The Supreme Court of the United States, in the case of Barnard v. Kellogg,
"No principle of the common law has been better established, or more often affirmed, both in this country and in England, than that in sales of personal property, in the absence of express warranty, where the buyer has an opportunity to inspect the commodity, and the seller is guilty of no fraud, and is neither the manufacturer nor grower of the article he sells, the maxim of caveat emptor applies. Such a rule, requiring the purchaser to take care of his own interests, has been found best adapted to the wants of trade in the business transactions of life. And there is no hardship in it, because if the purchaser distrusts his judgment he can require of the seller a warranty that the quality or condition of the goods he desires to buy corresponds with the sample exhibited. If he is satisfied without a warranty, and can inspect and declines to do it, he takes upon himself the risk that the article is merchantable. And he cannot relieve himself and charge the seller on the ground that the examination will occupy time, and is attended with labor and inconvenience. If it is, practicable, no matter how inconvenient, the rule applies. One of the main reasons why the rule does not apply in the case of a sale by sample, is because *304 there is no opportunity for a personal examination of the bulk of the commodity which the sample is shown to represent. Of such universal acceptance is the doctrine of caveat emptor in this country, that the courts of all the states in the Union where the common law prevails, with one exception (South Carolina) sanction it."

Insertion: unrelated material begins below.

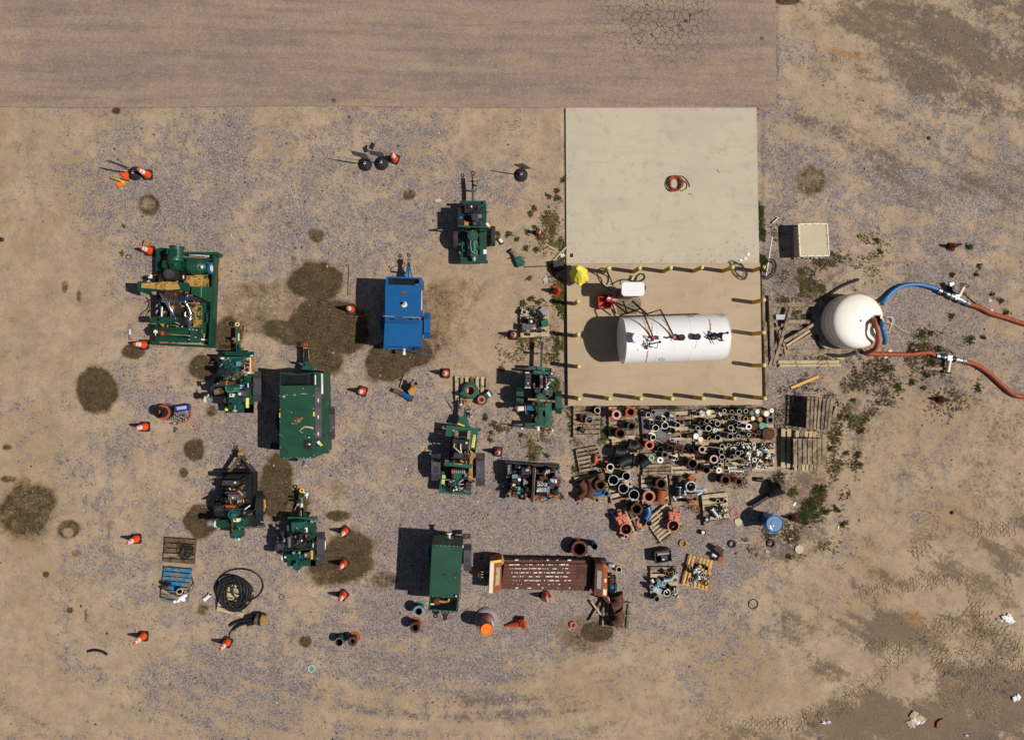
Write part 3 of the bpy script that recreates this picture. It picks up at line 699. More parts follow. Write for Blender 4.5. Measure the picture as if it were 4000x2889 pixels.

As applied to the present case, the plaintiff in error would not come within the definition of manufacturer or grower. The potatoes gotten by the defendant in error were open for inspection by him, if he so desired, at the time he took them from the car. They had not been handled by the plaintiff in error as an ordinary dealer does, but had been merely shipped to him, and the opportunity of the buyer to know where they came from was equal with his own, and the opportunity for inspecting the particular potatoes before planting, in fact, was much greater for the defendant in error than it was for the plaintiff in error, and specific articles were bought that were before the defendant in error. There was no express warranty, and the fact that the buyer was buying the potatoes for seed does not, in our judgment, under the authorities cited, make out a case of implied warranty, and there is no evidence whatever in the case of any misrepresentation, from which right, might arise, to displace the usual doctrine applicable here of caveat emptor.
There is a decision that is called to our attention of this court in a seed case, that appears to be applicable and to bear upon the proposition, as to whether or not the rights of the parties were affected by the agricultural seed law. Evidently all parties tried the case on the theory that the certificate of inspection that had come from the department, whence the shipment came, was sufficient under our law to comply with the regulations. The case referred to is the case of Manglesdorf Seed Co. v. Busby,
The instruction given by the court below, to which exception was saved, after reciting the plea of failure of consideration set up in the answer, in instruction No. 2 told the jury to find for the plaintiff on the note, and added this qualification:
"* * * unless you further find from a fair preponderance of the evidence that the potatoes sold to the defendants for planting purposes were worthless and would not germinate, and you further find that in the handling and planting of said potatoes it was done in a workmanlike manner, and you further find that the weather conditions after the defendants received said potatoes before and after they were planted did not destroy the germination thereof, then your verdict should be for the defendants."
We think that the instruction here given, in the light of the admitted facts in the case, was tantamount to telling the jury that the germinating power of the potatoes had been warranted by the plaintiff below, solely from the fact that he sold them as seed potatoes. We think under the rule that is laid down by the text-writer and by the Supreme Court of the United States, and by this court in the case cited, there was no express warranty under the evidence, and that there was no implied warranty merely by virtue of the fact that the potatoes were sold for seed, under those cases.
As applied to the evidence in the case, the court below would have been warranted in sustaining the demurrer on the admitted facts, and we think that the evidence did not warrant the findings made by the jury. The case is reversed, with the directions to grant a new trial and to proceed in accordance with the views herein expressed.
CLARK, V. C. J., and RILEY, HEFNER, CULLISON, SWINDIALL, and McNEILL, JJ., concur. LESTER, C. J., and ANDREWS, J., absent.
Note. — See under (1), annotation in 6 L. R. A. 73; 16 A. L. R. 859; 32 A. L. R. 1241; 62 A. L. R 452; 24 Rawle C. L. 175, 179; R. C. L. Perm. Supp. pp. 5427, 5428; R. C. L. Pocket Part, title Sales, § 452.